There was a rather telling moment on ABC's This Week Sunday.
When during the Roundtable segment the Washington Post's Michael Gerson criticized Barack Obama for his lack of leadership involving the now failed Super Committee, Sam Donaldson and Cokie Roberts quickly came to the President's defense (video follows with transcript and commentary):
CHRISTIANE AMANPOUR, HOST: Let me ask both of you, Mike and Sam, both of your perspectives from inside the White House. Obviously, there's been from the opposite side a lot of criticism of President Obama. They say that he didn't come, bring the leadership together and get a deal done. Even Michael Bloomberg has been saying that. Certainly Mitt Romney did. Let's just put up what Mitt Romney said. Let's hear what he said.
(BEGIN VIDEO CLIP):
MITT ROMNEY: I would have anticipated that the President of the United States would have spent every day and many nights working with members of the Super Committee to try and find a way to bridge the gap. But instead he's been out doing other things, campaigning and blaming and traveling. This is in my view inexcusable.
(END VIDEO CLIP)
AMANPOUR: From the perspective of the administration.
MICHAEL GERSON, WASHINGTON POST: It's a serious point. The budget process that was designed in 1974 was designed for presidential leadership. The Congress reacts to the president's priorities. If you look at past budget deals, whether Reagan or Bush One or Clinton, these were active presidents. You had to have an energetic executive to get a budget deal. And we’ve really had a power outage here, a president that alternates between indifference and being out of the country.
COKIE ROBERTS: Well, some of it was out of the country, to be fair, was dealing with foreign leaders and preset meetings.
So in Roberts' view, meeting with foreign dignitaries was more important for the President than solving the nation's looming fiscal crisis. Would she have been so forgiving if Obama were Republican?
GERSON: But he was not engaged in this process, and most Democrats on the Hill would tell you that as well.
SAM DONALDSON: You’ve accurately, I believe, described what’s happened in the past when budget deals were made between a president and another party on the Hill. This was different. This committee was set up by Congress, and expressly – you won’t find it in the legislation – all of them said, “We want the President to butt out, we're going to take this. Don't have him come down here and try to tell us what to do.”
That's a stretch. The Super Committee was part of debt ceiling legislation signed by the President in August. For Donaldson to now claim it was expected the President have nothing to do with it for the subsequent three months is preposterous.

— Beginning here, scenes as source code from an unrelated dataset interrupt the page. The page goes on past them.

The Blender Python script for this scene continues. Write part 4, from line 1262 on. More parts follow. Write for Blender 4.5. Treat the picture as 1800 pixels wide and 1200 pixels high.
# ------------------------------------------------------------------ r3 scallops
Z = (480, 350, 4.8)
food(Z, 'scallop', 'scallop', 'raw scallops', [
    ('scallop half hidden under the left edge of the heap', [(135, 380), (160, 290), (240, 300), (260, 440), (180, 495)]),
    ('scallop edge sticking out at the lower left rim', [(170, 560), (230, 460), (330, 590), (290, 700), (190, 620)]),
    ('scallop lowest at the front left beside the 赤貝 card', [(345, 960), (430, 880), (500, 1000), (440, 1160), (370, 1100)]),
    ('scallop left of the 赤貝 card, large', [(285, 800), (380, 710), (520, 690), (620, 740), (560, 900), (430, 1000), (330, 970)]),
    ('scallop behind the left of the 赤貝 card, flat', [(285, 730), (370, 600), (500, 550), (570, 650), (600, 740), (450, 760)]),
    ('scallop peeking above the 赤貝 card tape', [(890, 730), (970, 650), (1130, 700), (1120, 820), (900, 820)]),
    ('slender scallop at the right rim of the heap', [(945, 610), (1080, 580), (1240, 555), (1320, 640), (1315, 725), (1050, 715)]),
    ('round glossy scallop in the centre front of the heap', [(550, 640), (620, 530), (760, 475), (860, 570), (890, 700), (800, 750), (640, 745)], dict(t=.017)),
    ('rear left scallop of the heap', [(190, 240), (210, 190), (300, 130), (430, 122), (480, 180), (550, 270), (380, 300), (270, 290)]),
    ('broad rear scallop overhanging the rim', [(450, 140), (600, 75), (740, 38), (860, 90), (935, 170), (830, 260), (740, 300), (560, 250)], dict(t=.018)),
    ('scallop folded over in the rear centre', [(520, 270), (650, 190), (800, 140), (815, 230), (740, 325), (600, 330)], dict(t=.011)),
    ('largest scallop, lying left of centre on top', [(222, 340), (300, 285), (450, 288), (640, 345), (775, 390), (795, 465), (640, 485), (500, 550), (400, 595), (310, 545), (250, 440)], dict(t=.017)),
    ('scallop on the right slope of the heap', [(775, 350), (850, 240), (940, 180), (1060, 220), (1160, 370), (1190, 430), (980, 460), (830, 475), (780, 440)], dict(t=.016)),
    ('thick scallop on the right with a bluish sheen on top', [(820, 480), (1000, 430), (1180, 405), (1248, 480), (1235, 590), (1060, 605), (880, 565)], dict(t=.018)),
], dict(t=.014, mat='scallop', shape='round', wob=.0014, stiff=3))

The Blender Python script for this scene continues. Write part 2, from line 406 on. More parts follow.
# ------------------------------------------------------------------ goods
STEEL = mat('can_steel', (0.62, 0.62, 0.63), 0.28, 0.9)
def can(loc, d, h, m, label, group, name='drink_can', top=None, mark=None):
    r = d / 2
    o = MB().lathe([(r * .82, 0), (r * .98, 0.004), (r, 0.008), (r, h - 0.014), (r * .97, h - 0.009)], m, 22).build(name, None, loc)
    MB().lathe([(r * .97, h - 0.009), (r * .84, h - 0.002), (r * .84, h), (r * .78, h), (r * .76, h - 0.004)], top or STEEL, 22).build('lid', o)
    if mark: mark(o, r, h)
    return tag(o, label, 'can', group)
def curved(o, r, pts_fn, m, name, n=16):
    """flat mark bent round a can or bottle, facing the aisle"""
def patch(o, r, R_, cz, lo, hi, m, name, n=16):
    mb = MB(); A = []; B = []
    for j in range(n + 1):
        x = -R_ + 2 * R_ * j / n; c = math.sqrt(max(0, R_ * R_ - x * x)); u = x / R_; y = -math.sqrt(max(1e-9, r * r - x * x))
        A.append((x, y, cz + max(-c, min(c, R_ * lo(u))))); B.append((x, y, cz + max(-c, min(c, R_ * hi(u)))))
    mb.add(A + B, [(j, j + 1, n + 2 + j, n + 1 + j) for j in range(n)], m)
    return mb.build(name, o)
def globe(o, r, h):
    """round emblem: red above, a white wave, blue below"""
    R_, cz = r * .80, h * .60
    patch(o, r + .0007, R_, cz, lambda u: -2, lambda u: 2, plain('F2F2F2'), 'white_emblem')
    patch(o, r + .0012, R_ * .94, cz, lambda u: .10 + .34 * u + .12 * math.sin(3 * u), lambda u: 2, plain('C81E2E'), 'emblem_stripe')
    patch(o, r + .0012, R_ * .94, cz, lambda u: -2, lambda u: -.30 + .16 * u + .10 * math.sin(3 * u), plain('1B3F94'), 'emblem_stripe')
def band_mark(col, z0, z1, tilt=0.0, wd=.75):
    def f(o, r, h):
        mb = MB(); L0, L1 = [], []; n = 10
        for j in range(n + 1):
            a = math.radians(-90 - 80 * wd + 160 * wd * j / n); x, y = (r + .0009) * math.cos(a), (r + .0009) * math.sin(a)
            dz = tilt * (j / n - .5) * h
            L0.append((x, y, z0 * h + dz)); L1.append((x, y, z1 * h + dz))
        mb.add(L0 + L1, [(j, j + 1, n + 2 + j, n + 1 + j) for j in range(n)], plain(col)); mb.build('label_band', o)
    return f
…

Beyond this, the President is indeed the most powerful person in the land. If he wanted to engage in this process and ensure that a deal got done he would have.
Suggesting otherwise is a former White House correspondent being transparently partisan.
JONATHAN KARL, ABC: We have to acknowledge that Romney is an imperfect messenger here. I mean, Romney avoided taking any position on the debt ceiling itself until right before the vote. He offered no plan to the super committee.
Et tu, Jonathan? Et tu?
ROBERTS: The other thing that's true is that in 1992 when George Bush did engage with the Congress out at Andrews Air Force Base, and made a deal where he had to break his “Read my lips, no new taxes” pledge, he got defeated.
So Roberts is now condoning Obama's lack of involvement in this process to preserve the potential for his reelection.
And this is the kind of impartial, enlightened analysis we can now expect from Donaldson and Roberts who both clearly need to be put out to pasture except for significant This Week anniversaries when they can get together to reminisce about the good old days when they actually added to the political debate.